日本のホワイトバンド運動ってなにこれ

この運動が日本で盛んだった時期にいなかったのでよく知らなかったんだけど、
詐欺みたいじゃん


7月から9月までの販売分約300万本分と、年末までに販売可能とみられる約150万本分の利益が約5億4000万円に上ると想定

このうち、広告・イベント費や事務局の経費で約6700万円は既に消化。一方、マラリアエイズ結核対策を目的とした「世界基金」(本部・ジュネーブ)と、基金が関連する社会活動に約3400万円▽途上国での貧困撲滅運動に援助金約200万円を供出することが決まった

こういうサイトで事情を見たり、逆に擁護している意見をネットで読んだりするんだけれど(「募金とはいってない」とか)、詐欺に近いよ、これ。
主催者サイトでは、確かに「これは募金ではない」とは赤字で記されている(「有効利用されます」とあるけれど)。けれど、別項「活動の主旨」では、

小さな手に不似合いにもかかわらず、お小遣いを貯めてホワイトバンドを買ってくださったお子さんにはぜひこう言ってあげてください。
「あなたの行いがリーダーたちを動かして、500万人もの命を救ったんだよ」と。

とある。
まあまだ「想定」の段階だけれども、募金ではなく、しかも約5億のお金を国内で囲い込む運動に参加してなにが「500万人もの命を救った」ことになるんだ!?また、このホワイトバンド運動はアフリカをメインターゲットにしたものであるにもかかわらず、製造工場は中国にあるという。さらにこの工場は主催者側の設立したものである、という話も流れている。

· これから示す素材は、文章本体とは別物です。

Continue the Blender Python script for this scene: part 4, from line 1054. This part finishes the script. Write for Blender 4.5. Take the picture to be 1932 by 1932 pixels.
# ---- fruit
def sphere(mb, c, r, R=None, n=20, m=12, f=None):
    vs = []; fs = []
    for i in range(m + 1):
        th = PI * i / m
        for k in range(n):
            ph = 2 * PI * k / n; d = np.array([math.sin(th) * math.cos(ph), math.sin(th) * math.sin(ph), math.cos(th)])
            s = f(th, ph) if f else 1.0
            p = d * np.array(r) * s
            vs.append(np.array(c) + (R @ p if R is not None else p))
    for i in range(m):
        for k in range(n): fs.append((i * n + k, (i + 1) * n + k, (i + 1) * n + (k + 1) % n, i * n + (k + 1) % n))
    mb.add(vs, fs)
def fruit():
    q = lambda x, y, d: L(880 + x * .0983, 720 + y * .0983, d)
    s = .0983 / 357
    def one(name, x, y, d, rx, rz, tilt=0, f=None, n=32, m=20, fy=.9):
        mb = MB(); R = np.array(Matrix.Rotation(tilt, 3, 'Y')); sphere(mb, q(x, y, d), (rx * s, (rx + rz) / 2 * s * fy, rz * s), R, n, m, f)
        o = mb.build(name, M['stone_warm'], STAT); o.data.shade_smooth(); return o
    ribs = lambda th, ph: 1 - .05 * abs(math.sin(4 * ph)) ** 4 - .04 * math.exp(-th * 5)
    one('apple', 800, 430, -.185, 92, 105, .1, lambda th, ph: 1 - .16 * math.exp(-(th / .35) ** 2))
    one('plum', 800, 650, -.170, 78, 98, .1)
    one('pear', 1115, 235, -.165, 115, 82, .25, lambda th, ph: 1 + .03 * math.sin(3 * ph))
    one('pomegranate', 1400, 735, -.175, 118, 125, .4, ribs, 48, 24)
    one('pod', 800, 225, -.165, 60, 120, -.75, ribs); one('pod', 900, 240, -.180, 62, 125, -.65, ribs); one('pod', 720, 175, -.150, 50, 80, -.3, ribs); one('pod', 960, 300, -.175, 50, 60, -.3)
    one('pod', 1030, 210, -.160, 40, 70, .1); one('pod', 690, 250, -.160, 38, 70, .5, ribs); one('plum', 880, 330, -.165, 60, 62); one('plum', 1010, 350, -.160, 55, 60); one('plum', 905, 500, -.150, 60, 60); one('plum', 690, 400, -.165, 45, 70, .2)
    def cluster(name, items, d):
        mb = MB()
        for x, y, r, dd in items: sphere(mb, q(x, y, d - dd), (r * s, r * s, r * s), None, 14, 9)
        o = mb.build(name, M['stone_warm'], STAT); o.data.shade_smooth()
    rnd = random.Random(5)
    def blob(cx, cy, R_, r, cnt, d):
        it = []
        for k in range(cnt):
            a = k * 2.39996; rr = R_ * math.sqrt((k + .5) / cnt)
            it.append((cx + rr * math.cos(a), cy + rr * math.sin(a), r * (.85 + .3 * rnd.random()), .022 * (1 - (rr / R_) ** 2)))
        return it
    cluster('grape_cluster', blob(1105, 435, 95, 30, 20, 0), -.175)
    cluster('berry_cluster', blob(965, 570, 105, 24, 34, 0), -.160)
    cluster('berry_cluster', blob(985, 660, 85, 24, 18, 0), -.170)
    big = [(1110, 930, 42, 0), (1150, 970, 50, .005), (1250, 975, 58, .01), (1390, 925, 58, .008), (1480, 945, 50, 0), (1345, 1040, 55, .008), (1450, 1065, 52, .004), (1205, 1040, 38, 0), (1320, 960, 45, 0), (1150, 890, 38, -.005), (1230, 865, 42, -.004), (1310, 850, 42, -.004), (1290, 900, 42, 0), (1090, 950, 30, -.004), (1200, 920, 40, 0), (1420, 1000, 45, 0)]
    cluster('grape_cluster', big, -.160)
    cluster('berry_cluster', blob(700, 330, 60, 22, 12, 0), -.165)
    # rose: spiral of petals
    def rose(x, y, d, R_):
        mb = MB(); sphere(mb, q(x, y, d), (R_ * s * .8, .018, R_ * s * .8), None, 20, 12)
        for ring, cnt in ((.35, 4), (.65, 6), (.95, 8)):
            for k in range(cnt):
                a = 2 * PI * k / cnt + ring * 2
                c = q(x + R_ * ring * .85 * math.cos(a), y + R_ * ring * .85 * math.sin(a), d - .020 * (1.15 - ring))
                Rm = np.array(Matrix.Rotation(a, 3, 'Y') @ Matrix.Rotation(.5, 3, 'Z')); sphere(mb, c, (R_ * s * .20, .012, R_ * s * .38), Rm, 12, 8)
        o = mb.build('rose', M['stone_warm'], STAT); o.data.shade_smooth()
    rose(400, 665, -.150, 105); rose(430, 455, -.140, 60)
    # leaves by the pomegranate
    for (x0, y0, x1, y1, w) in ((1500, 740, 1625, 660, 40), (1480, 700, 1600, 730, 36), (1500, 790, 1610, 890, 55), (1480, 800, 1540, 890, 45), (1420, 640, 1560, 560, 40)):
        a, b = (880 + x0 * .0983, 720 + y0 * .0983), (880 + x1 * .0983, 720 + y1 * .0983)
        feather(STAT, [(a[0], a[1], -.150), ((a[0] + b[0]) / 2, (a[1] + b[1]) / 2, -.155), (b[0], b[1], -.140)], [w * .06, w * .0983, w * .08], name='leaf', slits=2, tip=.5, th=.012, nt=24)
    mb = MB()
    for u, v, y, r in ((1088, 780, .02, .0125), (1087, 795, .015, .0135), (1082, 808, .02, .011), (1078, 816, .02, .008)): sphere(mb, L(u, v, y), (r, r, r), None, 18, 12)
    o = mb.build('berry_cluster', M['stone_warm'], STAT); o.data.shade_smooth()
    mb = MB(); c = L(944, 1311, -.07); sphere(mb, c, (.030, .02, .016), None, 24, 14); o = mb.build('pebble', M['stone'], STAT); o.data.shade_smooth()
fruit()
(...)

そもそも、言葉の意味からいっても「募金をテーマにした運動ではない」ことは、「『利益』を主催者側が丸儲けしていい」理由にはならないだろう。「単に声を上げるムーブメント」だろうと、莫大な利益が出た以上経費だけを(これだって持ち出し・無償でやる覚悟すらないのかと呆れるが)受け取って過分な利益は全額貧困撲滅のプロジェクト(『運動』ではない!!)に供出するべきだろう。


「募金では貧困を救えない」とする意見も多い。このホワイトバンドのページで書かれているような意見もそうだろうし、現実主義的なものでは「アフリカでは募金が有効に使われない」、「お金を出すよりもお金を有効に使える教育自体に力を入れるべきだ」などなど。
おそらく、それらは正論だろう。けれど、いずれももっと平時からもっと一般的なフォーラムで論じられるべきものであって、こうした意見はすべて『今回の』日本でのホワイトバンド運動を擁護しうるものではない。「貧富の差は不公平だ」という絶対正義であっても、広尾の豪邸に忍び込んだ泥棒を擁護できないのと同じように。


実際のところ私は、イギリスでもホワイトバンドにあまり関心を抱かなかったし、むしろエディンバラでのデモに参加して矛盾を感じてやりきれなくなった(このデモでもホワイトバンドを売っていたけれど買わなかった。もともと私には、この手の運動にアレルギーがある。デモ自体には一期一会のイベント性があると見たので参加したけれど)。それでも、彼らはまだ「実効性のある」運動を目指してネルソン・マンデラなどの共感も得ていたわけで、そのイベントにはカトリック枢機卿なども参加していた。
この日本での運動は、ほかの国で同じ活動をしている人間が聞いたら誰しも憤慨するような内容だと思う。少なくとも、主催者側は団体への寄付ではなく、明確なイベント開催計画(とそれに伴う支出も公開して)や財団設立をめざすべきだ。もし、彼らが依然たかが1割弱の捨て銭以外のすべての利益を懐に入れるつもりで、もし「ホワイトバンド主催者たちにきちんと募金させる運動」とかあったら、とりあえず俺は参加する。そのときはちゃんと明朗会計でお願いしたい。